───── GIVEN INFORMATION ─────

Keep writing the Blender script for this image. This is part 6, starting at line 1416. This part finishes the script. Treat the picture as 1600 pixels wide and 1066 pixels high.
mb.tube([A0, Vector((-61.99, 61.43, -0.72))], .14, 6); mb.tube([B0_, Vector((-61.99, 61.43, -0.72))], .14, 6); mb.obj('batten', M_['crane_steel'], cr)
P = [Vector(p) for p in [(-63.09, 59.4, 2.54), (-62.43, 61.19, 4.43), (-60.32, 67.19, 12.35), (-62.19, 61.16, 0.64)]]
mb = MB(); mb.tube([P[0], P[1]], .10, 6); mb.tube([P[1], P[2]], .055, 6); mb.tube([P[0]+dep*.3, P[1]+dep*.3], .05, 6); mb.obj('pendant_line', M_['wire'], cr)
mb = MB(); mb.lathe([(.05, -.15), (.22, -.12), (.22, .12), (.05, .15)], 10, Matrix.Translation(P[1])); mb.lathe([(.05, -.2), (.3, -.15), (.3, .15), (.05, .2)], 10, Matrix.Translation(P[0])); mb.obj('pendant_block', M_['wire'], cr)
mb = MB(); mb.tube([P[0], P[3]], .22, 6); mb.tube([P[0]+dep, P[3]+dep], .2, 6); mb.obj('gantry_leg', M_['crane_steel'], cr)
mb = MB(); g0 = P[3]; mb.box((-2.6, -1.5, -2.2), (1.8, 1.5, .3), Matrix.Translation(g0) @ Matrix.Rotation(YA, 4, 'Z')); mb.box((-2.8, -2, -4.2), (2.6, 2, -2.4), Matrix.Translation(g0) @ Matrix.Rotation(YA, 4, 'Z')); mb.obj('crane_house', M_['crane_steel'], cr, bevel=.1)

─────

| TASK |
Restate the listing above word for word.

| COMPLETE RESPONSE |
Keep writing the Blender script for this image. This is part 6, starting at line 1416. This part finishes the script. Treat the picture as 1600 pixels wide and 1066 pixels high.
mb.tube([A0, Vector((-61.99, 61.43, -0.72))], .14, 6); mb.tube([B0_, Vector((-61.99, 61.43, -0.72))], .14, 6); mb.obj('batten', M_['crane_steel'], cr)
P = [Vector(p) for p in [(-63.09, 59.4, 2.54), (-62.43, 61.19, 4.43), (-60.32, 67.19, 12.35), (-62.19, 61.16, 0.64)]]
mb = MB(); mb.tube([P[0], P[1]], .10, 6); mb.tube([P[1], P[2]], .055, 6); mb.tube([P[0]+dep*.3, P[1]+dep*.3], .05, 6); mb.obj('pendant_line', M_['wire'], cr)
mb = MB(); mb.lathe([(.05, -.15), (.22, -.12), (.22, .12), (.05, .15)], 10, Matrix.Translation(P[1])); mb.lathe([(.05, -.2), (.3, -.15), (.3, .15), (.05, .2)], 10, Matrix.Translation(P[0])); mb.obj('pendant_block', M_['wire'], cr)
mb = MB(); mb.tube([P[0], P[3]], .22, 6); mb.tube([P[0]+dep, P[3]+dep], .2, 6); mb.obj('gantry_leg', M_['crane_steel'], cr)
mb = MB(); g0 = P[3]; mb.box((-2.6, -1.5, -2.2), (1.8, 1.5, .3), Matrix.Translation(g0) @ Matrix.Rotation(YA, 4, 'Z')); mb.box((-2.8, -2, -4.2), (2.6, 2, -2.4), Matrix.Translation(g0) @ Matrix.Rotation(YA, 4, 'Z')); mb.obj('crane_house', M_['crane_steel'], cr, bevel=.1)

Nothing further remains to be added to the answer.